= The task =
Print verbatim the opening line of the material and every subsequent line through the one containing "mb = MB(); chunk(mb, (0, 0, s*.3), s);".

* begin *

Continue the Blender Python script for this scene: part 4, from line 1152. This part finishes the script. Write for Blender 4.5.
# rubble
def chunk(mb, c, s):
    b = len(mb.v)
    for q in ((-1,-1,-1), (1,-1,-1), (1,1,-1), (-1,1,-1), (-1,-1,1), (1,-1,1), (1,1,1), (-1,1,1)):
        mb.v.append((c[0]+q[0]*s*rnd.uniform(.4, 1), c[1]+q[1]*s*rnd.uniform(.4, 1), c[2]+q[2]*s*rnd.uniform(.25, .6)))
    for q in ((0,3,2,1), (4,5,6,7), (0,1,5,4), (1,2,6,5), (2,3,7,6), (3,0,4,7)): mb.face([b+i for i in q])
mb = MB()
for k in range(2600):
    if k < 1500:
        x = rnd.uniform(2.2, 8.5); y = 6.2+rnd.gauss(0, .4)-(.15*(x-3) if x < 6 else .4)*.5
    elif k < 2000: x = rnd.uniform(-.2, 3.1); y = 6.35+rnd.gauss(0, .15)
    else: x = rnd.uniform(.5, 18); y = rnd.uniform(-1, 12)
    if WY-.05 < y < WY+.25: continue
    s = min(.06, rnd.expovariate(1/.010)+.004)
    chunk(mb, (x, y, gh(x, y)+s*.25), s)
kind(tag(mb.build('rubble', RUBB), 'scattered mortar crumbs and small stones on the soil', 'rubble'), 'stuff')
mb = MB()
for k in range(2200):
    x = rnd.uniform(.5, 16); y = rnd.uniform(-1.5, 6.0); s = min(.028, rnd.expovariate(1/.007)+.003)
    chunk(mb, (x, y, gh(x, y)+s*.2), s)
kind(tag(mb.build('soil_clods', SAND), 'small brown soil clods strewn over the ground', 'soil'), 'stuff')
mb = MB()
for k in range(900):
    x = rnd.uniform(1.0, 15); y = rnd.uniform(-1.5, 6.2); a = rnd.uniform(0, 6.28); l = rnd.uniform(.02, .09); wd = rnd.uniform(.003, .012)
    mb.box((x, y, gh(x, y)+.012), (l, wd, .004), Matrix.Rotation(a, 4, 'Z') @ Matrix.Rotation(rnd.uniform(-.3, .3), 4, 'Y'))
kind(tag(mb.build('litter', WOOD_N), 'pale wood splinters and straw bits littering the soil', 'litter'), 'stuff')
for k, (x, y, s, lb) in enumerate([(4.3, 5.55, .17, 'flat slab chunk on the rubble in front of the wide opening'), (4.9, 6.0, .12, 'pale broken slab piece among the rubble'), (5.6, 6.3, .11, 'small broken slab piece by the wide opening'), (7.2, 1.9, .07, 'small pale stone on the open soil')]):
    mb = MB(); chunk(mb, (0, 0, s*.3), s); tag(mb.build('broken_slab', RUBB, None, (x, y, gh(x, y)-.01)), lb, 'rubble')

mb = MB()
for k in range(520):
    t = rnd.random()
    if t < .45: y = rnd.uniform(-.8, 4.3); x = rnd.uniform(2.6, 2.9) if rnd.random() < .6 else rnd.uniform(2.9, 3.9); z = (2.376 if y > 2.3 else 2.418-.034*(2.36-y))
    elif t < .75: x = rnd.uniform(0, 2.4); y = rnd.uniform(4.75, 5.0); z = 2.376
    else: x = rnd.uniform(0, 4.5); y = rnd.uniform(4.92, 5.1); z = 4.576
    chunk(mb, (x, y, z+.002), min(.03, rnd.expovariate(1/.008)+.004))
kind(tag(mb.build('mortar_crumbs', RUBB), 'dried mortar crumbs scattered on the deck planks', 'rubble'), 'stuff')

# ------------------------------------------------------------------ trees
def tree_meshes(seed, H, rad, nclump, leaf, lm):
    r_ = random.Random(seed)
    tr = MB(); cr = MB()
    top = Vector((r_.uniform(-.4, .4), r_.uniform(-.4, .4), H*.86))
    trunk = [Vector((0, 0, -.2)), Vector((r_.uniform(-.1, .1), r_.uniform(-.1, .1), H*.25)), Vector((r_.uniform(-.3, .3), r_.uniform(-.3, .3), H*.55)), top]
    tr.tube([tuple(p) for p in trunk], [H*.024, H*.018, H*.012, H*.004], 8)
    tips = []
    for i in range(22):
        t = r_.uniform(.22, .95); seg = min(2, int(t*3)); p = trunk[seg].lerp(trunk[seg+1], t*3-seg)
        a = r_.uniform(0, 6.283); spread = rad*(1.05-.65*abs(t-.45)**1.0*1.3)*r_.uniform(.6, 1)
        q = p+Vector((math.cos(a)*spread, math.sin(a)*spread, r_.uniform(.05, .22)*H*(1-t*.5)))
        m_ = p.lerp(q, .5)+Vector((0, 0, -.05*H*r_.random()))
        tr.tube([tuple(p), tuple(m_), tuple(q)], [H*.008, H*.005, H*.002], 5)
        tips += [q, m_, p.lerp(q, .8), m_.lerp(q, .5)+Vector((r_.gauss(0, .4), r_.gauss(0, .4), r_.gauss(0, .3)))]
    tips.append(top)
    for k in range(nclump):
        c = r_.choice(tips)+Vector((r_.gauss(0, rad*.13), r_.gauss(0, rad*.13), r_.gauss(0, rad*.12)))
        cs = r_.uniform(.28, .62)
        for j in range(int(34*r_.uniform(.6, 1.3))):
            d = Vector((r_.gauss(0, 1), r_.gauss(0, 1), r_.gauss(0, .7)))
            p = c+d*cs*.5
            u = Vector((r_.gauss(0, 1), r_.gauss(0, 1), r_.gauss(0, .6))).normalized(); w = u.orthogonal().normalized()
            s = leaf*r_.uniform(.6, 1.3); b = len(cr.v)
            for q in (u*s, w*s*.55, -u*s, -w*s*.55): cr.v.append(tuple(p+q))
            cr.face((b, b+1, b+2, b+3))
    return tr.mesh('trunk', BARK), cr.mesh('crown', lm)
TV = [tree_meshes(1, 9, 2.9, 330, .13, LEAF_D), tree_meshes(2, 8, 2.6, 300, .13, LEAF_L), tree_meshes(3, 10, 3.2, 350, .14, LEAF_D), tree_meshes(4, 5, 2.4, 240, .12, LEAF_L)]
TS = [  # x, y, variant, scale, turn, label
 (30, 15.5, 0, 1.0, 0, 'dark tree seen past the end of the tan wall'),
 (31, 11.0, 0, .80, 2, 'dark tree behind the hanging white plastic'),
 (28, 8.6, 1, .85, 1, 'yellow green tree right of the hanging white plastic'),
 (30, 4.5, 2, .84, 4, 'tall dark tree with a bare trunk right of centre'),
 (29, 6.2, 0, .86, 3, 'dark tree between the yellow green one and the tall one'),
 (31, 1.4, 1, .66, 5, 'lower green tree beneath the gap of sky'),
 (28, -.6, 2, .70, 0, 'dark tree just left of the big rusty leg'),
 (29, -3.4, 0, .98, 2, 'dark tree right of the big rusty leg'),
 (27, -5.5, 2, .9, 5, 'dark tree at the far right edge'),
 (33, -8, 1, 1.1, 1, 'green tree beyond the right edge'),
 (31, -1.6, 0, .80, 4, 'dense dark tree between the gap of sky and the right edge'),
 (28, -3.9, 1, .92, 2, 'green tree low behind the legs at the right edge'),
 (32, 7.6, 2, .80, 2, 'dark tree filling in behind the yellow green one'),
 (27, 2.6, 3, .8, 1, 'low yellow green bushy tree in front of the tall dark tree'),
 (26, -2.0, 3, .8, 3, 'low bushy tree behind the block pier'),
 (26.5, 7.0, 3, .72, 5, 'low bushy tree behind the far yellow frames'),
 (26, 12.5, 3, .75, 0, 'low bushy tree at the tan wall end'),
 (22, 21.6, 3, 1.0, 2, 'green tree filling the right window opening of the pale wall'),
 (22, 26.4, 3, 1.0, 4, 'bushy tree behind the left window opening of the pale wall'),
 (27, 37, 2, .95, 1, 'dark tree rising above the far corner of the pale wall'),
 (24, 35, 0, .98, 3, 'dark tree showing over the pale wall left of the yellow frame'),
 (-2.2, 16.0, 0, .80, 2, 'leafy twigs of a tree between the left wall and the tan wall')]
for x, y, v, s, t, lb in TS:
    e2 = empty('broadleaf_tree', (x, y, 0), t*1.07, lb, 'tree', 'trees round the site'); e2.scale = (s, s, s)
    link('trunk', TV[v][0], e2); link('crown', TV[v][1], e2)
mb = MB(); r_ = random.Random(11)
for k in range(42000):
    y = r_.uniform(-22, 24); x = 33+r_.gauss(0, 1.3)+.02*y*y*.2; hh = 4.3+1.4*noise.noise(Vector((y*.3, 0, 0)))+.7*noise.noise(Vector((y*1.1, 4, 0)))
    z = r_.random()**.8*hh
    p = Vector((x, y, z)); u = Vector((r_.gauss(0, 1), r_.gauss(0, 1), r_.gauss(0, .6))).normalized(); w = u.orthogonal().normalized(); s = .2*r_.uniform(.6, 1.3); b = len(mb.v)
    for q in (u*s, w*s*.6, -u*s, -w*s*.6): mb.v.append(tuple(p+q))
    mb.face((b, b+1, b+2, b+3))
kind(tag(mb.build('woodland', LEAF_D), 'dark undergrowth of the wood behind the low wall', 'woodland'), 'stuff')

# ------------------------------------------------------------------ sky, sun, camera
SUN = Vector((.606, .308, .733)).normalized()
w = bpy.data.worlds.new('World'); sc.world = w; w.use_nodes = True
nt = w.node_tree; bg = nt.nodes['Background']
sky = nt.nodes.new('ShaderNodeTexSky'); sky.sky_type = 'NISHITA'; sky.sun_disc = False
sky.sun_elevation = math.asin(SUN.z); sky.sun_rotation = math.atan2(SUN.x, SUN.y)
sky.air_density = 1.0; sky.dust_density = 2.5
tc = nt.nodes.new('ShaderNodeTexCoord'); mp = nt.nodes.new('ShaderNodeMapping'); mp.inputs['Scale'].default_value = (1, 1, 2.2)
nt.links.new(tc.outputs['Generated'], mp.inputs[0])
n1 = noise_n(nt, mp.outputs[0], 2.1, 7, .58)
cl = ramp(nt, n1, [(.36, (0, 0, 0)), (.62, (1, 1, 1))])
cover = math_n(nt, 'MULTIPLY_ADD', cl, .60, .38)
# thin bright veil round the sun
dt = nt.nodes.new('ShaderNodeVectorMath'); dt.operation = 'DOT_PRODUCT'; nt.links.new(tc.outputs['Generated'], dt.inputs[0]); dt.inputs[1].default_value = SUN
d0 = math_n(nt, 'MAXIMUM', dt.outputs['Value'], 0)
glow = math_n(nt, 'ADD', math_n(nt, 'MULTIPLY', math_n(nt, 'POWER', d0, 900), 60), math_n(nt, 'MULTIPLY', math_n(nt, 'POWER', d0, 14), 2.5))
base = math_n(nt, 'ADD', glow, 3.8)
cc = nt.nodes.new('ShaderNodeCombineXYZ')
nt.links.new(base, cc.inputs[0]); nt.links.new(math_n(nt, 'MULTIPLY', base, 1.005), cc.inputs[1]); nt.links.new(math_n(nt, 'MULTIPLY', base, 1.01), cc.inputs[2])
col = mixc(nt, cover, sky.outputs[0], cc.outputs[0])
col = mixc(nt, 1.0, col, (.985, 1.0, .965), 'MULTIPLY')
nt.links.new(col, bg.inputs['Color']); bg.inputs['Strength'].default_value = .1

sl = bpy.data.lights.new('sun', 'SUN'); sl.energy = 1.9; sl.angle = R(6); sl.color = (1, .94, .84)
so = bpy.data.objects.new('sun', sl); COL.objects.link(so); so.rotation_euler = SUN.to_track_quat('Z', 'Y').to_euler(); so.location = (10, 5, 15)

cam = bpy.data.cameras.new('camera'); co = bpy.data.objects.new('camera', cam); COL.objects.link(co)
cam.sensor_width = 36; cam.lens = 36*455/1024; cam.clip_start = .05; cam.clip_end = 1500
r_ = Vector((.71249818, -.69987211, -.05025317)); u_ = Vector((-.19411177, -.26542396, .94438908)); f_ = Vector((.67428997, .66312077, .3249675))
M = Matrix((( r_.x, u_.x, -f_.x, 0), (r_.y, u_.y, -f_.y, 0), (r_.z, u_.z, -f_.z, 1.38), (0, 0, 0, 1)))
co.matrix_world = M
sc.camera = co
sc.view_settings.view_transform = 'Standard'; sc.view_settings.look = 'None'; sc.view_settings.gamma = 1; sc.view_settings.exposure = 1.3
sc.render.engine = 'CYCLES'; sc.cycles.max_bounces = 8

* end *

= Correct result =
Continue the Blender Python script for this scene: part 4, from line 1152. This part finishes the script. Write for Blender 4.5.
# rubble
def chunk(mb, c, s):
    b = len(mb.v)
    for q in ((-1,-1,-1), (1,-1,-1), (1,1,-1), (-1,1,-1), (-1,-1,1), (1,-1,1), (1,1,1), (-1,1,1)):
        mb.v.append((c[0]+q[0]*s*rnd.uniform(.4, 1), c[1]+q[1]*s*rnd.uniform(.4, 1), c[2]+q[2]*s*rnd.uniform(.25, .6)))
    for q in ((0,3,2,1), (4,5,6,7), (0,1,5,4), (1,2,6,5), (2,3,7,6), (3,0,4,7)): mb.face([b+i for i in q])
mb = MB()
for k in range(2600):
    if k < 1500:
        x = rnd.uniform(2.2, 8.5); y = 6.2+rnd.gauss(0, .4)-(.15*(x-3) if x < 6 else .4)*.5
    elif k < 2000: x = rnd.uniform(-.2, 3.1); y = 6.35+rnd.gauss(0, .15)
    else: x = rnd.uniform(.5, 18); y = rnd.uniform(-1, 12)
    if WY-.05 < y < WY+.25: continue
    s = min(.06, rnd.expovariate(1/.010)+.004)
    chunk(mb, (x, y, gh(x, y)+s*.25), s)
kind(tag(mb.build('rubble', RUBB), 'scattered mortar crumbs and small stones on the soil', 'rubble'), 'stuff')
mb = MB()
for k in range(2200):
    x = rnd.uniform(.5, 16); y = rnd.uniform(-1.5, 6.0); s = min(.028, rnd.expovariate(1/.007)+.003)
    chunk(mb, (x, y, gh(x, y)+s*.2), s)
kind(tag(mb.build('soil_clods', SAND), 'small brown soil clods strewn over the ground', 'soil'), 'stuff')
mb = MB()
for k in range(900):
    x = rnd.uniform(1.0, 15); y = rnd.uniform(-1.5, 6.2); a = rnd.uniform(0, 6.28); l = rnd.uniform(.02, .09); wd = rnd.uniform(.003, .012)
    mb.box((x, y, gh(x, y)+.012), (l, wd, .004), Matrix.Rotation(a, 4, 'Z') @ Matrix.Rotation(rnd.uniform(-.3, .3), 4, 'Y'))
kind(tag(mb.build('litter', WOOD_N), 'pale wood splinters and straw bits littering the soil', 'litter'), 'stuff')
for k, (x, y, s, lb) in enumerate([(4.3, 5.55, .17, 'flat slab chunk on the rubble in front of the wide opening'), (4.9, 6.0, .12, 'pale broken slab piece among the rubble'), (5.6, 6.3, .11, 'small broken slab piece by the wide opening'), (7.2, 1.9, .07, 'small pale stone on the open soil')]):
    mb = MB(); chunk(mb, (0, 0, s*.3), s); tag(mb.build('broken_slab', RUBB, None, (x, y, gh(x, y)-.01)), lb, 'rubble')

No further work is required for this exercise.